American-made barrels in this case were both button rifled/chrome lined and (one of the American barrels used was) cold hammer forged/chrome lined, which is the same manufacturing process used by Russia and the former soviet bloc countries to make AK barrels. All tested barrels, including the cold hammer forged barrel, showed nearly identical wear patterns and accuracy results- that is to say, all the barrels used with bimetal jacketed bullets were shot out around 6k rounds, to the point of keyholing rounds. A button rifled, chrome-lined barrel used with copper jacketed bullets survived the 10,000 rounds test still producing similar accuracy to the start of the test and showing measurements on a throat gauge indicating that it still had some thousands of rounds of life left, despite the rapid fire abuse.

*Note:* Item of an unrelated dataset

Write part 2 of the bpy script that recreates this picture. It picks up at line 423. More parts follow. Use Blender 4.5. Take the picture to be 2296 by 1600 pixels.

My cold hammer forged SLR-106 barrel hasn't shown signs of keyholing, but accuracy loss is significant and appears consistent with the degradation recorded on the charts in the test. (several of the images are actually multi-image slideshows showing data for multiple ammunition types)
Without further testing, all we can do is speculate. I do know my SLR-106FR barrel's throat looks like it has a lot of wear for only 6-7k rounds and that it now shoots 6-7+MOA, with the same ammo (75gr Wolf gold made by Prvi Partizan) from the same lot I bought when the rifle was new, that it used to shoot close to 2 MOA with. That same ammo does still shoot 2 MOA out of my pencil barrel 16" AR-15. I shot Russian-made Wolf and Brown Bear ammo almost exclusively out of the SLR-106FR at a firing schedule varying from 3k-500 rounds a year over the course of about 4 years, mostly at competitions and informal practice sessions where both slow and rapid fire were used (no magazine dumps- ever. Just rapid 2s, 3s, and 4s, per target for about 30-50 rounds over the course of a few minutes as in 3-gun, etc)
I have one slight bt of heartburn with this article in that it keeps referring to steel case vs. brass case in the title and a lot of the statements
The Lucky Gunner article refers to steel case and brass case because that's what the author originally set out to examine the difference between. The phenomenon with the bimetal jacketed bullets was an unexpected discovery. The case material does not play into barrel wear at all, only the jacket material.
Evidence seems to suggest, at least with .223, that the difference in wear between bimetal and copper jackets is significant and appears to become more significant the more rapid fire is used. Without more detailed knowledge of the subject however, there is still room for the Russian powders used to be at fault, or at least a factor. All that can be stated now is that current Russian-made steel cased .223 ammunition seems to cause greatly accelerated throat erosion and premature loss of accuracy compared to typical brass-cased .223 ammunition.
IIRC, there exist on the internet documents of US military testing of steel jacketed .30 caliber bullets, testing with said bullets using barrels with various different linings (chrome, etc). That information may offer some clues to help roughly extrapolate wear performance in a slower .30 caliber rifle like a 7.62x39 AKM.
Based on my experience and what the gathered information seems to indicate, I suggest users avoid using bimetal jacketed .223 ammunition in rifles that can't easily and cheaply have their barrels replaced.